• [Given exercise]: Filter the listing below, copying every line in which the word "from" appears.

§

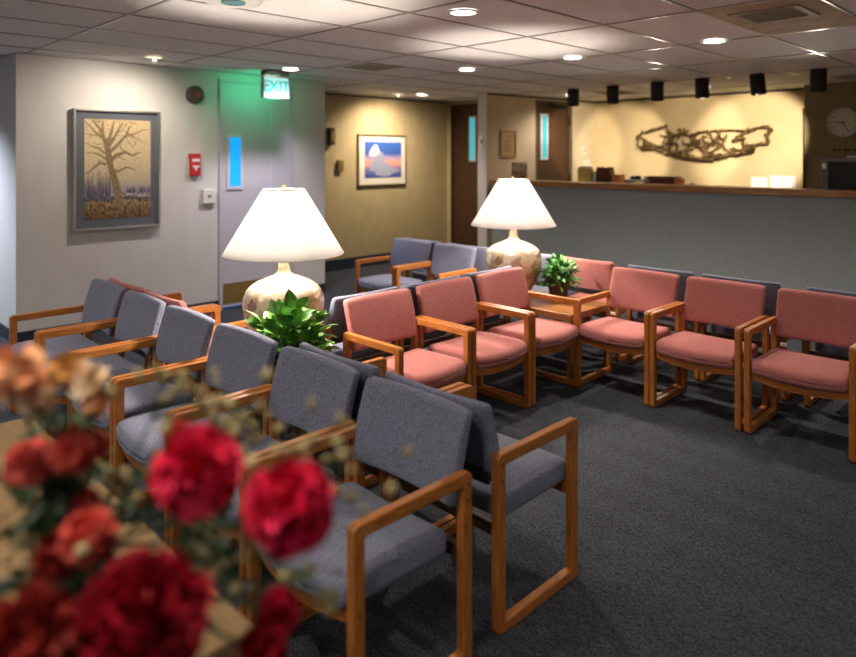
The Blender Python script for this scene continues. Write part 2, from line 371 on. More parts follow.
# ------------------------------------------------------------------ chairs
def arm_frame(sx):
    """closed sled loop of oak; sx = side"""
    bm = B(); uvl = bm.loops.layers.uv.new('UVMap')
    y0, y1, z0, z1 = -0.247, 0.247, 0.0, 0.622
    t = 0.042; rr = 0.022; th = 0.034
    xa, xb = (0.29 - th, 0.29) if sx > 0 else (-0.29, -0.29 + th)
    outer = []; inner = []
    corners = [(y1, z0, -90), (y1, z1, 0), (y0, z1, 90), (y0, z0, 180)]
    for (cy, cz, a0) in corners:
        sy = 1 if cy > 0 else -1; sz = 1 if cz > 0.1 else -1
        for k in range(5):
            a = R(a0 + 90 * k / 4)
            outer.append((cy - sy * rr + rr * math.cos(a), cz - sz * rr + rr * math.sin(a)))
            inner.append((cy - sy * t, cz - sz * (t if sz > 0 else 0.040)))
    # merge: inner points repeated at corners; use distinct inner verts with tiny rounding
    inn = []
    for i, (cy, cz) in enumerate(inner):
        k = i % 5; c = corners[i // 5]
        sy = 1 if c[0] > 0 else -1; sz = 1 if c[1] > 0.1 else -1
        a = R(c[2] + 90 * k / 4); r2 = 0.006
        inn.append((cy - sy * r2 + r2 * math.cos(a), cz - sz * r2 + r2 * math.sin(a)))
    n = len(outer)
    V = [[bm.verts.new((x_, p[0], p[1])) for p in ring] for x_ in (xa, xb) for ring in (outer, inn)]
    oa, ia, ob, ib = V
    s = [0]
    for i in range(n): s.append(s[-1] + math.dist(outer[i], outer[(i + 1) % n]))
    def face(vs, uvs):
        f = bm.faces.new(vs)
        for l, uv in zip(f.loops, uvs): l[uvl].uv = uv
    for i in range(n):
        j = (i + 1) % n; s0, s1 = s[i] + sx * 3, s[i + 1] + sx * 3
        face((oa[i], ia[i], ia[j], oa[j]), ((s0, 0), (s0, t), (s1, t), (s1, 0)))
        face((ob[i], ob[j], ib[j], ib[i]), ((s0, .1), (s1, .1), (s1, .1 + t), (s0, .1 + t)))
        face((oa[i], oa[j], ob[j], ob[i]), ((s0, .2), (s1, .2), (s1, .2 + th), (s0, .2 + th)))
        face((ia[i], ib[i], ib[j], ia[j]), ((s0, .3), (s0, .3 + th), (s1, .3 + th), (s1, .3)))
    bmesh.ops.recalc_face_normals(bm, faces=bm.faces)
    rim = []
    for e in bm.edges:
        a, c = e.verts
        if abs(a.co.x - c.co.x) < 1e-6 and len(e.link_faces) == 2:
            f1, f2 = e.link_faces
            if abs(f1.normal.dot(f2.normal)) < 0.3 and e.calc_length() > 0.0005: rim.append(e)
    bmesh.ops.bevel(bm, geom=rim, offset=0.005, segments=2, affect='EDGES', profile=0.5)
    return bm

def beam_uv(bm):
    uvl = bm.loops.layers.uv.verify()
    for f in bm.faces:
        for l in f.loops:
            c = l.vert.co; nrm = f.normal
            l[uvl].uv = (c.x, c.z if abs(nrm.y) > 0.5 else c.y)
    return bm

def seat_bm():
    def df(q):
        x, y, z = q
        z2 = z
        if z > 0: z2 += 0.016 * (1 - (x / 0.255) ** 2) * (1 - min(1, abs(y / 0.22)) ** 2)
        z2 += -0.012 + 0.05 * (y + 0.2) * 0.5          # lifts toward the front
        if y > 0.12:
            k = (y - 0.12) / 0.1
            z2 -= 0.014 * k * k
            if z < 0: z2 += 0.01 * k
        y2 = y + (0.032 * (1 - (x / 0.255) ** 2) if y > 0 else 0) * max(0, y / 0.215)
        z2 -= 0.010 * (1 - (x / 0.255) ** 2)
        return Vector((x, y2 + 0.036, z2 + 0.412))
    bm = B(); rbox(bm, 0.252, 0.215, 0.045, 0.030, df); return bm

def back_bm():
    def df(q):
        x, y, z = q
        k = (z + 0.148) / 0.296
        y2 = y + 0.026 * (x / 0.262) ** 2                    # curved round the sitter
        y2 += 0.012 * math.sin(k * PI) * (1 if y > 0 else 0.2)
        return Vector((x * (1 + 0.02 * k), y2 - 0.221 - 0.074 * k, z + 0.652))
    bm = B(); rbox(bm, 0.258, 0.0235, 0.148, 0.020, df); return bm

def front_rail():
    bm = B(); N = 12
    prev = None
    for i in range(N + 1):
        x_ = -0.256 + 0.512 * i / N; k = 1 - (x_ / 0.256) ** 2
        yc = 0.213 + 0.03 * k; zc = 0.352 - 0.018 * k
        ring = [bm.verts.new((x_, yc + dy, zc + dz)) for dy, dz in ((-0.012, -0.022), (0.012, -0.022), (0.012, 0.018), (-0.012, 0.018))]
        if prev:
            for a in range(4): bm.faces.new((prev[a], prev[(a + 1) % 4], ring[(a + 1) % 4], ring[a]))
        else: bm.faces.new(ring[::-1])
        prev = ring
    bm.faces.new(prev); bmesh.ops.recalc_face_normals(bm, faces=bm.faces)
    return beam_uv(bm)

def make_chair(kind):
    fab = kind + '_fabric'
    t = thing('waiting_room_armchair', 'x', 'chair')
    for s in (-1, 1):
        f = obj('arm_frame', arm_frame(s), 'oak', t)
        for (yy, zz) in ((-0.226, 0.585), (-0.226, 0.53), (0.226, 0.37)):
            bb = B(); xo = s * 0.2895
            tube(bb, [(xo, yy, zz), (xo + s * 0.0018, yy, zz)], 0.0065, 10)
            obj('screw_plug', bb, simple('dark_plug', (0.18, 0.07, 0.02, 1), 0.5) if 'plug' not in M else M['plug'], f)
    obj('seat', seat_bm(), fab, t, True)
    obj('backrest', back_bm(), fab, t, True)
    obj('front_rail', front_rail(), 'oak', t)
    bb = B(); box(bb, -0.256, 0.256, -0.235, -0.212, 0.33, 0.375, 0.003); obj('rear_rail', beam_uv(bb), 'dark_brown', t)
    bb = B(); box(bb, -0.256, 0.256, -0.262, -0.247, 0.515, 0.555, 0.003); obj('back_support', bb, 'black_metal', t)
    return t
M['plug'] = simple('dark_plug', (0.16, 0.06, 0.018, 1), 0.5)
proto = {'blue': make_chair('blue'), 'pink': make_chair('pink')}
used = {'blue': False, 'pink': False}

def chair(kind, x, y, rz, label, group, tag_=False):
    if used[kind]: o = copy_tree(proto[kind])
    else: o = proto[kind]; used[kind] = True
    o.location = (x, y, 0); o.rotation_euler = (0, 0, rz)
    o['label'] = label; o['group'] = group; o['category'] = 'chair'
    if tag_: tagged.append(o)
    return o
tagged = []

BL, PK = 'blue', 'pink'
g1 = 'blue armchairs in the long left row'
lab = ['blue armchair at the far end of the long row, nearest the grey painted wall',
       'second blue armchair from the far end of the long left row',
       'third blue armchair from the far end, its arm behind the peach roses',
       'fourth blue armchair from the far end, just left of the near plant',
       'blue armchair in front of the near potted plant, second from the near end',
       'nearest blue armchair in the picture, full oak arm facing the flowers']
P6 = 0.5935
for i in range(6):
    chair(BL, -1.77 - P6 * (5 - i), 1.428, PI, lab[i], g1)
g2 = 'armchairs backing onto the long left row'
chair(PK, -4.70, 2.062, 0, 'pink armchair behind the far end of the blue row, nearer the white wall', g2)
chair(PK, -4.105, 2.062, 0, 'pink armchair behind the blue row, the one beside the near lamp', g2)
chair(BL, -2.365, 2.062, 0, 'blue armchair facing away, between the near plant and the nearest chairs', g2)
chair(BL, -1.775, 2.062, 0, 'blue armchair facing the open carpet, full sled frame seen at the near end', g2)
g3 = 'pink armchairs in the middle row'
XC = -2.935
for k, l in enumerate(['pink armchair nearest the camera in the middle row, beside the near plant',
                       'middle pink armchair of the three in the centre row',
                       'farthest pink armchair of the centre row, beside the far lamp table']):
    chair(PK, XC, 2.745 + 0.592 * k, -PI / 2, l, g3)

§

• [Result below]:
The Blender Python script for this scene continues. Write part 2, from line 371 on. More parts follow.
       'second blue armchair from the far end of the long left row',
       'third blue armchair from the far end, its arm behind the peach roses',
       'fourth blue armchair from the far end, just left of the near plant',
       'blue armchair in front of the near potted plant, second from the near end',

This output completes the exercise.